How many pets did this grant help?

Hopefully all the dogs that come to our shelter

Please provide a story of one or more specific pets this grant helped.

This will help all of our dogs at the shelter so they can interact while here. Keeping them busy and their minds stimulated will tire them out. The staff and our volunteers will get to learn more of each dog’s personality as we see them interact with other dogs. And we will have a better understanding of where to place him/her — a quiet home, an active home, etc.

Marion County Dog Shelter: Dogs Playing for Life Mentorship Grant Report

What was the money or product used for?

It paid for my DPFL mentorship training at Austin Pets Alive! from Sept. 11-15, 2018.

How did this grant help your organization and the pets in your care?

I learned some new techniques and gained more confidence in my abilities. I feel more comfortable running multiple playgroups and working with dogs who have more-challenging behavior issues. I was able to come home and get started working with some of our more-challenging dogs and I was able to help several of them gain better dog-to-dog skills. I have been able to have more confidence in my ability to train our volunteers to help me run my playgroups and to be able to explain to them what behaviors I am seeing in the yard and why I might be making the decisions to move or to not move dogs in or out of the play yard. I have gotten some great feedback from my volunteers.

How many pets did this grant help?

So far 4-6, but I am still working with dogs currently as well.

Please provide a story of one or more specific pets this grant helped.

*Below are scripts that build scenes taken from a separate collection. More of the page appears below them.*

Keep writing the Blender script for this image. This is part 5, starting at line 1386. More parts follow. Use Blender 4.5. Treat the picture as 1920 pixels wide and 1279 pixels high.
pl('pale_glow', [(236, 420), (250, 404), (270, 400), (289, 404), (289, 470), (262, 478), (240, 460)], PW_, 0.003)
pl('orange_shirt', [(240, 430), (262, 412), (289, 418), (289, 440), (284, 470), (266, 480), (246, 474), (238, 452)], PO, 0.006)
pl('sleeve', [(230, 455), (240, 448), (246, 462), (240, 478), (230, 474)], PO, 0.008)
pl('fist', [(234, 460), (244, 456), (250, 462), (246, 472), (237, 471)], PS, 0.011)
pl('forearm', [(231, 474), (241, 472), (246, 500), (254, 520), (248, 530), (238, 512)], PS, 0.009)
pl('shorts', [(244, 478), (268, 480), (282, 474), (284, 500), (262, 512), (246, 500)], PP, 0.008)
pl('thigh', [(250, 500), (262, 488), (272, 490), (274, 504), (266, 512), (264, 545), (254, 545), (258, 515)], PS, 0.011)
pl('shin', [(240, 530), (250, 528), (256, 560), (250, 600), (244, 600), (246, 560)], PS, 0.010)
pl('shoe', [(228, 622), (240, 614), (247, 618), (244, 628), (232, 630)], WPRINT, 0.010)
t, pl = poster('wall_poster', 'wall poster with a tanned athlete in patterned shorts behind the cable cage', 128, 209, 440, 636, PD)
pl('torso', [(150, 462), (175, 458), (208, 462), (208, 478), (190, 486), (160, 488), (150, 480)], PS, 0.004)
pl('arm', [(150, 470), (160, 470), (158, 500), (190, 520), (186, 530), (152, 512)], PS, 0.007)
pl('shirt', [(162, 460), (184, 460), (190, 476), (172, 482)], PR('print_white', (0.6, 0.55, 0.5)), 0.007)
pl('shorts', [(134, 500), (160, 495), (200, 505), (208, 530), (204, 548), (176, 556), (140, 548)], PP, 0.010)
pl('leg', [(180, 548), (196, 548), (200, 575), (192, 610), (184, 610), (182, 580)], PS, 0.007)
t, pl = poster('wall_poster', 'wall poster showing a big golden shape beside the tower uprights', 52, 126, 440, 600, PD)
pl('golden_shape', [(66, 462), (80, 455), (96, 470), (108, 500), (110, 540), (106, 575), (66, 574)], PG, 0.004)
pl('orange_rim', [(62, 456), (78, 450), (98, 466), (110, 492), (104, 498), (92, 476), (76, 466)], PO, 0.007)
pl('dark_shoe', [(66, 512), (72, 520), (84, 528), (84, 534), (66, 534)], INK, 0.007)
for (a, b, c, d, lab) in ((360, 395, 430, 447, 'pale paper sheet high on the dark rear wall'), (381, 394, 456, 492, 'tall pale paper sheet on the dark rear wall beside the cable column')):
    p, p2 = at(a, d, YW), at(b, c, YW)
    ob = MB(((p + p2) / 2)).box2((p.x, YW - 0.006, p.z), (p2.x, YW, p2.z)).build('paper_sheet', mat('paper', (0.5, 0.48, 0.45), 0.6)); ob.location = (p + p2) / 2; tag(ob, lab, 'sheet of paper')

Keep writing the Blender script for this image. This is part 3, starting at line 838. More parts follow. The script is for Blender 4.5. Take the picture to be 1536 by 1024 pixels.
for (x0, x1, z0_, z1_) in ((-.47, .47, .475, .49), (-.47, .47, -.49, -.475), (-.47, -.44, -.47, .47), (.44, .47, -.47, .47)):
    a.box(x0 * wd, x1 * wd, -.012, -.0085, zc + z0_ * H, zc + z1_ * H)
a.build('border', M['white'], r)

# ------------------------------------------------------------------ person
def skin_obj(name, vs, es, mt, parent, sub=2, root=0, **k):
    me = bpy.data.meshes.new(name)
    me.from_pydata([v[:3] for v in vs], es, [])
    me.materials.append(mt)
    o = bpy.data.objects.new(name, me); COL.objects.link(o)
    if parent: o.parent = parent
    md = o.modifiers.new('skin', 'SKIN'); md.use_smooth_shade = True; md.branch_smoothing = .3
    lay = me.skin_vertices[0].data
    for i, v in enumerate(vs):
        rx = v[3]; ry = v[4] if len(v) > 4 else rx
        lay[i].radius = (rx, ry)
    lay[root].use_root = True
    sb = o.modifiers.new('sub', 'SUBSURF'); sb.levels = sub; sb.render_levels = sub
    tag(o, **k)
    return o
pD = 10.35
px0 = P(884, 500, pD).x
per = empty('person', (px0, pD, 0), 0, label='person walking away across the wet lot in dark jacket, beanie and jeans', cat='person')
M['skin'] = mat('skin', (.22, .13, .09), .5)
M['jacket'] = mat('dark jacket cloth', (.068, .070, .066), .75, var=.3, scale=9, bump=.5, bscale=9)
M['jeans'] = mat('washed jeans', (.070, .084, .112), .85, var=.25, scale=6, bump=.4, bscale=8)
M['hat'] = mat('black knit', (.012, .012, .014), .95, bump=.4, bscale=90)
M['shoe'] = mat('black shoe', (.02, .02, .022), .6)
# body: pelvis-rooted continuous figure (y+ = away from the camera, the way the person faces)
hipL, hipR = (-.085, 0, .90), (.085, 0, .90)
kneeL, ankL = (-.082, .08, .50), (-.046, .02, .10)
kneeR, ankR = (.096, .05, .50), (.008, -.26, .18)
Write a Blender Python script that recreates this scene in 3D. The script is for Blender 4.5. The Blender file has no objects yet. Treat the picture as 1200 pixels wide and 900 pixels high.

We had Ace, a 3-year-old bulldog mix, who had selective dog-to-dog skills, but with what I learned at my mentorship, I was able to get him to the point to where he was playing with five other dogs unmuzzled. Ace was adopted and is doing well. We also had Diego, a 4-year-old bulldog mix, who was also selective and a status-seeking male. I was able to work with him to the point where I could take his muzzle off as well, and he could play with a smaller group of dogs, just no intact males. I had trained them both on Gentle Leaders and their adopters purchased those devices when they were adopted. I’ve included pictures of both Diego (fawn) and Ace (black and white). I feel so lucky to have been given this opportunity to learn and grow. I am studying now to take my test to become a CPDT-KA (Certified Professional Dog Trainer – Knowledge Assessed).